Densho Digital Repository
Emi Kuboyama, Office of Redress Administration (ORA) Oral History Project Collection
Title: Robert "Bob" Bratt Interview
Narrator: Robert "Bob" Bratt
Interviewer: Emi Kuboyama
Location: San Francisco, California
Date: August 19, 2019
Densho ID: ddr-densho-1020-6-11

<Begin Segment 11>

EK: And at this point you were paying the oldest eligible individuals first? BB: Yeah, it was a hundred or a hundred and one.

EK: Right, the cutoff was a pretty high age.

BB: Yeah, it was really high. We had to work our way down as money became available, and luckily it was funded. As you know, we went through the first billion pretty quickly. [Laughs]

EK: Yeah, can you talk about that? The appropriations and how that worked--and annually you had a maximum?

BB: Yeah, we had half a billion... you're testing my knowledge, I'm doing pretty good today for this long...

EK: I know you have this, Bob. [Laughs]

BB: (But there was that, but there was the limitation in a year. But there was also, once we got going, it was really, the amounts of money were less, and it was really hard for somebody to say, no, okay... they wanted to know why you were identifying more people, and the answer was the records weren't complete, the ones that we initially started with.) Then we discovered that the historians were wrong in a number of places, and there were a number of people held at... not anything wrong about historians, but there were a number of people held in different places that we did not know about. So, again, when there was a motivation and people to dig in and all,  there was just a lot of stuff that came to light that we did not know and nobody knew at the time. But the amounts were small enough that luckily... and the reputation, and again, it goes back to the program being administrated in the right place, just think about how hard it would have been to get additional funding if you know x-amount of checks had gone to the wrong person or there was fraud or something. And again, not a peep out of what happened, because we got the right people in our systems, and our checks and balances worked, so therefore when we asked for money it was not that big a deal as far as getting the amount done. The money for the administrative part of it, people would laugh at, that I work with now, because I'm always managing the dollar very carefully. We just managed what we had carefully, we did not have enough money. But that's what, on the administrative side of it, again, was able to use people and just have everybody work a little extra, and that way we got the job done. So we were lucky on both ends, but both ends complemented each other as far as, there was never a funding problem. You never had a big battle, you never had people digging in their heels, or you were paying the wrong people, things just went along fairly well.

EK: So I just want to make sure I understand the funding piece of it. So there was, the legislation passed, created a ten-year program. There was, at that point, money appropriated for its initial year, or for...
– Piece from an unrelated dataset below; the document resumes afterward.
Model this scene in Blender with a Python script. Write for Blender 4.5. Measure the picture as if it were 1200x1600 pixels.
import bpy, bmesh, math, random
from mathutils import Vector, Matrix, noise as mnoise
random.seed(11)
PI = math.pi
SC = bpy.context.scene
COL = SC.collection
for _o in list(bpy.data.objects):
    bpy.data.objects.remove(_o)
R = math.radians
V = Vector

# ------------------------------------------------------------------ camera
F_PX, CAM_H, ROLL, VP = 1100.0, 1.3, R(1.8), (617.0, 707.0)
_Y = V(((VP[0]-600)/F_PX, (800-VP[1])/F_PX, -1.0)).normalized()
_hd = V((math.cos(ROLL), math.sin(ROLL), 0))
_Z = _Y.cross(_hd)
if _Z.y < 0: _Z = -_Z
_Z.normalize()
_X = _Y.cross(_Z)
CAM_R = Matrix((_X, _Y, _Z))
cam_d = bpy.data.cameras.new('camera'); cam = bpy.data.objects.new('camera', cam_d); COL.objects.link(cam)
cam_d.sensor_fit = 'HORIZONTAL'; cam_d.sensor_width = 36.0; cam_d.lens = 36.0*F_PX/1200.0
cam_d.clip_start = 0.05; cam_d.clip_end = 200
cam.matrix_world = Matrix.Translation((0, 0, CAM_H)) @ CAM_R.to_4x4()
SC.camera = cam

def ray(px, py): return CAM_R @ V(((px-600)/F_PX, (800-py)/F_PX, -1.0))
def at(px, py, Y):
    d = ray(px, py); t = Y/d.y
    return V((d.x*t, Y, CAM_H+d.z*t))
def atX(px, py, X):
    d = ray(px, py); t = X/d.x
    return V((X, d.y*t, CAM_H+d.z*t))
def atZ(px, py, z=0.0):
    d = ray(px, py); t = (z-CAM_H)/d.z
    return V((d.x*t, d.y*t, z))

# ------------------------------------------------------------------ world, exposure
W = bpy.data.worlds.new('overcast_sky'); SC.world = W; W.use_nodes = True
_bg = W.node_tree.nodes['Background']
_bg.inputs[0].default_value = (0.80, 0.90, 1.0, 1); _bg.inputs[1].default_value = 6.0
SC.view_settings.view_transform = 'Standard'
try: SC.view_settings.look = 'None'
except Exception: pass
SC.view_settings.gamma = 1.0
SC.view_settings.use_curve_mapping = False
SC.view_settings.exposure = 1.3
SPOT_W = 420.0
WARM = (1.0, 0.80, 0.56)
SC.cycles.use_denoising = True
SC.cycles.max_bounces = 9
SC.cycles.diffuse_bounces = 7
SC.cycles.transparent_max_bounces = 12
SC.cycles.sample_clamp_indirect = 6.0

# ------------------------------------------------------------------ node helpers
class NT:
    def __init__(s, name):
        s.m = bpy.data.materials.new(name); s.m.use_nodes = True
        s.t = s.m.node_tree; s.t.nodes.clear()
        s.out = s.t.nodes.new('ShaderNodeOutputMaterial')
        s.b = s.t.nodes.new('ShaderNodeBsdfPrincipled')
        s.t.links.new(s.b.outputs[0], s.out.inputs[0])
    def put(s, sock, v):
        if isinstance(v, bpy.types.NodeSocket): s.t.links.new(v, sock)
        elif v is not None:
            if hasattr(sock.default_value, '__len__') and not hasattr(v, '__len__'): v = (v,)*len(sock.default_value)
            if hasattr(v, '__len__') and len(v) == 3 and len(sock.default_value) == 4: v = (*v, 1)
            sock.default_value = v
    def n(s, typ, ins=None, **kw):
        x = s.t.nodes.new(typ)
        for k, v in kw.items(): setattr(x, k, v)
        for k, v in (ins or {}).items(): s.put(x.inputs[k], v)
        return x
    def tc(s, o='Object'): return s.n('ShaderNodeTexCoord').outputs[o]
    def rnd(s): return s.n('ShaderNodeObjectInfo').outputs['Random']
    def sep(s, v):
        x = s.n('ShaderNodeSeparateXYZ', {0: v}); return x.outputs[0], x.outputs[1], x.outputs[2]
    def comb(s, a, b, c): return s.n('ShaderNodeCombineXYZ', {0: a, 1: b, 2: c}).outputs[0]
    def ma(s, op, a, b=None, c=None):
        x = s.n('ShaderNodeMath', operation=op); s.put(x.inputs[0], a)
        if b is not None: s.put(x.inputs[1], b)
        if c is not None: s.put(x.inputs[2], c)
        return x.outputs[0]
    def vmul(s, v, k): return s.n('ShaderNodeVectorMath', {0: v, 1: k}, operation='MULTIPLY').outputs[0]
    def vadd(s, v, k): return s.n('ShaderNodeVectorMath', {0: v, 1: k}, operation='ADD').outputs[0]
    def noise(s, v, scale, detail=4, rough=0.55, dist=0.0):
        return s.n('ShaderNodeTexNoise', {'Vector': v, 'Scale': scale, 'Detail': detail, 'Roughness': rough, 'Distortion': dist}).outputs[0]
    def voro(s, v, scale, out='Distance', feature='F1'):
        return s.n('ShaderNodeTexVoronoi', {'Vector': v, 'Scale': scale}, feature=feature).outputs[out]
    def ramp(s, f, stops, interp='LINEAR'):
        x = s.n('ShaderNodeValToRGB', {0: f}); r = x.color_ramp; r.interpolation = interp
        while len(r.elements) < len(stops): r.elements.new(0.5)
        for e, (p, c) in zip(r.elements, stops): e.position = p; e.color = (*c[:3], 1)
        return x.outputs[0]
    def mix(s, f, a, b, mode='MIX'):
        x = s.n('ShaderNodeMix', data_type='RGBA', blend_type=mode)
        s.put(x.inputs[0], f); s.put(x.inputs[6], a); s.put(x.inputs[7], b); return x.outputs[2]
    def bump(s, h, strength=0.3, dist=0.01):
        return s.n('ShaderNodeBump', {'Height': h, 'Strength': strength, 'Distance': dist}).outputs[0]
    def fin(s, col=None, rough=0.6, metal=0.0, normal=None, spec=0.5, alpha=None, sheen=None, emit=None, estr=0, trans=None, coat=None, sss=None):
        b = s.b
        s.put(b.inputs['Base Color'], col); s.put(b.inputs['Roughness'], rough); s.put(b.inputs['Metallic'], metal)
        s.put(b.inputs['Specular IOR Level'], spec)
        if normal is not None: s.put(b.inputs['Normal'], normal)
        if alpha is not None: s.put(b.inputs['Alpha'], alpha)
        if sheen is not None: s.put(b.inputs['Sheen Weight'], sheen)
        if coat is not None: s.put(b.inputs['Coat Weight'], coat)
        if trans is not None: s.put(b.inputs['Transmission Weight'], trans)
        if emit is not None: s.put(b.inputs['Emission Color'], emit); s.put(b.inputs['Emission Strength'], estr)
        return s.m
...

BB: Well, there was an authorization, I think the first, I think it was a billion or it was a billion and a quarter if I'm not mistaken, one-point-two-five. And then that's only an authorization. So the way the budget process worked is you have to have an authorization first, and then the money has to be appropriated. So you're only halfway there when you get the authorization. Then it goes into the annual budgeting process and they have to find the money against the mark that they have for the overall budget of that year.

EK: So this was a part of the Department of Justice annual...

BB: Yes, DOJ would ask for the money.